Lords of the Fallen Review: A Sleeper Hit with Dark Souls Qualities

You’d be forgiven for not having a clue about this game.

Bandai Namco published this dark action/adventure romp in conjunction with Deck13 Interactive/CI Games and released it amongst the flood of blockbuster fall/holiday games. Lords of the Fallen manages to adopt several of the best qualities of Dark Souls while giving non-veterans of that series a much easier experience to get attached to.

Lords of the Fallen’s world is special due to one rule – the sins of humanity are never forgiven. You take on the role of a beefy convict turned warrior Harkyn, who sports the entirety of his sins on his face as permanent tattoos. Harkyn is released from his prison stay and is thrust into a world overrun by demonic hordes. The rules of the world are looking for a way to wipe all humanity of their ill wills, and this may lead to Harkyn’s sins being cleansed. Before that may occur, you’re given the task of redemption through the massacring of Rhogar’s invading demons. The plot trappings here are bland and unmemorable at best. The NPC’s you encounter do provide you with some important choices along your journey, but the overall story will do nothing to interest you much.

Lords of the Fallen

The entertainment value and replay value is derived from Lords of the Fallen’s hard but none too punishing gameplay. Dark Souls fans will find the overall working of this game very familiar – you’ll create a class focused version of your character, move throughout a dangerous world filled with threatening enemies, go to war with gigantic bosses and build up your warrior along the way. You’ll have the option to run around as a sneaky rouge, magical cleric and tank of a warrior. You’ll have access to a number of different magical abilities that give you plenty of options for 1st time playthroughs and New Game + replays. There’s a lot of fun to be had when deciding how to equip Harkyn from the start.

The socket customization system offers another dose of fun character tinkling that adds more to the battle mechanic. You’ll earn a number of runes that add all types of status ailments to your attacks. Having the chance to poison a particularly tough boss in battle or getting some magic resistance points for your shield are just some of the great options offered to you.
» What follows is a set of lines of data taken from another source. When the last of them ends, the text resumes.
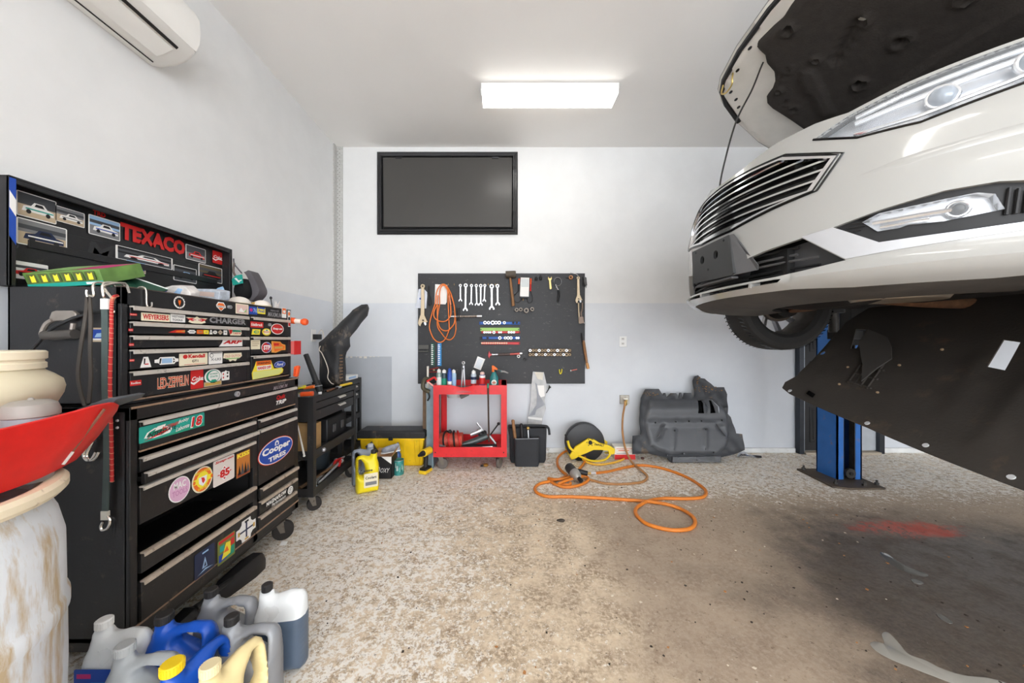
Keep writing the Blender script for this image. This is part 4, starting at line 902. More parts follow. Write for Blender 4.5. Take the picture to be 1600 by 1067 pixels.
for par, x, y, r in ((ch, 945, 265, .0085), (Q[0], 1277, 412, .0085)):
    c = Ux(*zm2(x, y), XU); mb = MB(); mb.cyl((XU, c.y, c.z), (XU+.012, c.y, c.z), r, SLV, 16); mb.box(XU+.012, XU+.0125, c.y-.001, c.y+.001, c.z-.004, c.z+.004, K_); make('lock', mb, None, par)
S = lambda par, rect, items, shape='rect', base=None, **k: sticker(par, rect, items, shape, X=XU+(.0005 if par is ch else .0035), base=base, **k)
ring = [('e', .5+.42*cos(2*pi*k/16), .5+.42*sin(2*pi*k/16), .035, .035, W_) for k in range(16)]
S(ch, (480, 585, 170, 282), [('e', .5, .5, .46, .46, W_), ('e', .5, .5, .35, .35, K_), ('p', [(.40, .72), (.47, .64), (.53, .64), (.60, .72), (.60, .5), (.5, .22), (.40, .5)], OR)]+[('e', .5+.41*cos(2*pi*k/14), .5+.41*sin(2*pi*k/14), .03, .03, K_) for k in range(14)], 'ell', base=K_, label='round badge with a red arrowhead')
S(ch, (840, 920, 225, 300), [('p', [(.06, .58), (.26, .9), (.74, .9), (.94, .58), (.5, .06)], OR), ('r', .02, .98, .40, .60, W_), ('t', 'HARLEY', .08, .92, .44, .56, K_, .05)], [(0, .62), (.22, 1), (.78, 1), (1, .62), (.86, .38), (.5, 0), (.14, .38)], base=W_, label='orange shield badge')
S(ch, (1003, 1110, 240, 323), [('r', .06, .94, .08, .92, mat('print_blush', (222, 190, 180), .5, var=0)), ('p', [(.2, .2), (.4, .62), (.6, .3), (.8, .5), (.8, .2)], W_), ('p', [(.6, .2), (.8, .2), (.85, .6)], LG)], base=CR)
S(ch, (1115, 1183, 262, 326), [('e', .25, .55, .18, .22, MG), ('t', '76', .5, .95, .25, .8, LB, .04)], base=BL)
S(ch, (1183, 1250, 268, 322), [('r', .05, .95, .75, 1, BL), ('t', 'Pirelli', .1, .9, .2, .65, BL, .04, .2)], base=YL)
S(ch, (1270, 1385, 286, 352), [('t', 'mastercraft', .2, .8, .75, 1, SLV, .01), ('t', 'MAXIMUM', 0, 1, .05, .62, SLV, .03, .3)], name='lettering')
S(ch, (1388, 1425, 272, 355), [('r', .1, .9, .4, .95, OR), ('e', .5, .62, .25, .15, W_)], base=W_)
S(ch, (1437, 1458, 295, 430), [('e', .5, .8, .4, .12, OR), ('e', .5, .5, .4, .12, K_), ('r', .2, .9, .05, .25, R_)], base=W_)
for dr, r in ((U[0], (122, 180, 318, 336)), (U[1], (110, 148, 445, 466)), (U[2], (115, 155, 567, 589)), (U[3], (118, 158, 699, 719))):
    S(dr, r, [('t', 'Redline', .1, .9, .3, .7, W_, .02)], base=R_, label='small red drawer tag')
S(U[0], (215, 455, 318, 384), [('t', 'WEYERSERS', .05, .95, .2, .85, R_, .07)], base=CR)
S(U[0], (460, 582, 326, 391), [('t', 'WESTWARD', .08, .92, .55, .85, GY, .05), ('t', 'TOOLS', .1, .8, .15, .42, DG, .05)], base=W_)
S(U[0], (585, 770, 343, 403), [('p', [(.05, .6), (.3, .75), (.48, .5), (.3, .3)], R_), ('p', [(.95, .6), (.7, .75), (.52, .5), (.7, .3)], R_), ('t', 'NORTH', .3, .7, .40, .62, W_, .04)], [(0, .8), (.2, .55), (.12, .2), (.3, .0), (.7, .0), (.9, .2), (.85, .55), (1, .85), (.6, .8), (.5, 1), (.4, .8)], base=CR)
S(U[0], (785, 1088, 358, 404), [('t', 'CHARGER', 0, 1, 0, 1, SLV, .07)], name='emblem', label='chrome block letters')
S(U[1], (440, 580, 453, 481), [('p', [(.4, .2), (1, .2), (1, .9), (.5, .7)], OR), ('p', [(.75, .4), (1, .4), (1, .9)], GD)], [(0, .1), (1, 0), (1, 1), (.45, .9)], base=R_)
for r, m, sh in (((600, 675, 455, 486), W_, [(0, .5), (.2, .8), (.2, 1), (.8, 1), (.8, .8), (1, .5), (.8, .2), (.8, 0), (.2, 0), (.2, .2)]), ((680, 733, 455, 488), OR, 'rect'), ((737, 778, 457, 490), YL, 'rect'), ((785, 810, 455, 492), W_, [(.3, 1), (.7, 1), (1, 0), (0, 0)]), ((815, 848, 460, 490), W_, 'ell'), ((855, 895, 455, 496), TN, [(.5, 1), (1, .5), (.5, 0), (0, .5)]), ((902, 932, 458, 497), W_, 'rect')):
    S(U[1], r, [('r', .25, .75, .4, .6, GY)], sh, base=m)
S(U[1], (942, 1053, 452, 502), [('p', [(.03, .9), (.3, .95), (.25, .35), (.12, .15)], R_), ('p', [(.3, .95), (.9, .85), (.95, .6), (.28, .6)], GN), ('t', 'Castrol', .3, .9, .25, .6, R_, .04)], [(0, 1), (.95, .9), (1, .35), (.9, 0), (.15, 0)], base=CR)
S(U[2], (865, 1058, 540, 592), [('p', [(.14, 1), (1, 1), (1, .38), (.10, .38)], W_), ('t', 'ARP', .14, .98, .40, .96, R_, .10, .3)], [(.2, 1), (1, 1), (1, 0), (0, 0)], base=W_, label='white and red slanted sticker')
S(U[3], (207, 300, 680, 768), [('p', [(.32, .85), (.46, .85), (.42, .35), (.30, .30)], K_), ('p', [(.40, .36), (.72, .36), (.74, .26), (.36, .26)], R_)], [(.3, 1), (.7, 1), (1, 0), (0, 0)], base=W_)
S(U[3], (328, 525, 681, 743), [('p', [(.28, .82), (.72, .82), (.72, .18), (.28, .18)], LB), ('p', [(.2, .85), (.27, .85), (.23, .15), (.17, .15)], K_), ('p', [(.76, .85), (.84, .6), (.76, .55)], K_), ('p', [(.76, .15), (.84, .4), (.76, .45)], K_)], [(0, .7), (.15, .75), (.22, 1), (.82, 1), (.88, .75), (1, .7), (1, .3), (.88, .25), (.82, 0), (.22, 0), (.15, .25), (0, .3)], base=W_)
S(U[3], (532, 768, 650, 750), [('e', .2, .74, .08, .17, R_), ('t', 'Kendall', .30, .90, .60, .92, R_, .08), ('t', 'GT1', .42, .64, .25, .46, K_, .05), ('r', .15, .9, .08, .11, R_)], base=CR, label='cream and red oil sticker')
S(U[3], (778, 892, 640, 738), [('e', .2, .72, .14, .18, GY), ('e', .2, .72, .10, .13, W_), ('r', .1, .95, .9, .96, DG), ('t', 'X-LRS', .12, .88, .28, .5, GY, .05)], base=W_)
S(U[3], (898, 1055, 648, 718), [('t', 'OLD DUTCH', .08, .92, .50, .80, mat('print_rose', (214, 150, 130), .5, var=0), .05), ('r', .15, .85, .3, .42, LG)], [(.05, 1), (.97, 1), (1, .6), (.9, .4), (.75, .35), (.65, 0), (.5, .15), (.35, 0), (.25, .35), (0, .45)], base=CR)
S(U[4], (122, 217, 876, 919), [('t', 'Redline', .08, .92, .3, .72, W_, .05)], base=R_, label='red drawer tag')
S(U[4], (350, 612, 838, 940), [('t', 'LED-ZEPPELIN', 0, 1, .06, .96, CR, .085), ('t', 'LED-ZEPPELIN', .004, .996, .09, .93, mat('print_vermilion', (214, 84, 56), .5, var=0), .02)], name='lettering', label='red angular band lettering')
S(U[4], (628, 733, 790, 945), [('p', [(0, .42), (.2, .34), (.5, .42), (.8, .52), (1, .47), (1, .42), (.75, .44), (.5, .33), (.25, .22), (0, .32)], W_), ('t', 'Coke', .08, .98, .44, .66, W_, .05, .35)], base=R_, label='red cola sticker with a white wave')
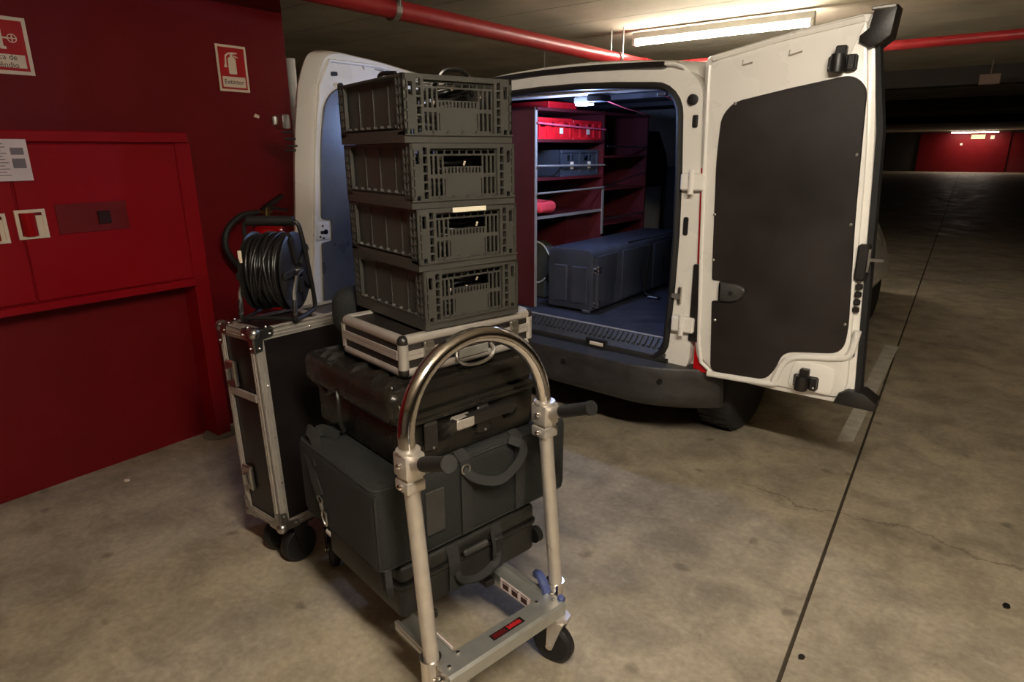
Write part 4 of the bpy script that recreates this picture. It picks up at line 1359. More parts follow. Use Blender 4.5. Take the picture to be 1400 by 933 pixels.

The process of finding even better gear and items comes in the form of the cool dark world that’s accessed by killing a powerful entity that gives you entrance to it. The risk and reward of Dark Souls is instantly felt here as you look to avoid hard-to-see beasts and pick up rare treasure. These worlds are fun to delve into, but they will inspire fear into you as you trudge through it every time.

Lords of the Fallen

The huge swath of enemies you encounter here look much thicker and evoke a much more uninviting look than some of Dark Souls’ creatures. As you venture through several hub worlds, you’ll encounter dangerous enemies that provide a big challenge. The checkpoint system is a lot more prominent around each corner, so Lords of the Fallen isn’t as hard as its clear inspiration. Gamers who have been scared away by Dark Souls difficulty will find this game to be much more approachable. The graphics here are dark and dank, the characters themselves sport a more bulked up look and the environments harken back to the medieval ages of lore.  Everything looks great and sounds even more menacing at higher volumes.

There are a few issues that keeps Lords of the Fallen from topping the Souls games. The hit detection can be off at times, the enemy variety here is lacking and some of the characters you run into don’t have much of anything to say. There aren’t that many classes to choose from and not having the choice to use your entirely custom made avatar may be a bit of a big issue for longtime Souls fans.

Lords of the Fallen

Nevertheless, Lords of the Fallen is a dark horse contender for action/adventure game of the year. It’s faults are visible, but its much more inviting gameplay, interesting customization systems, darker next-gen sheen, haunting soundtrack and memorable game world mechanics make this game stand out on its own.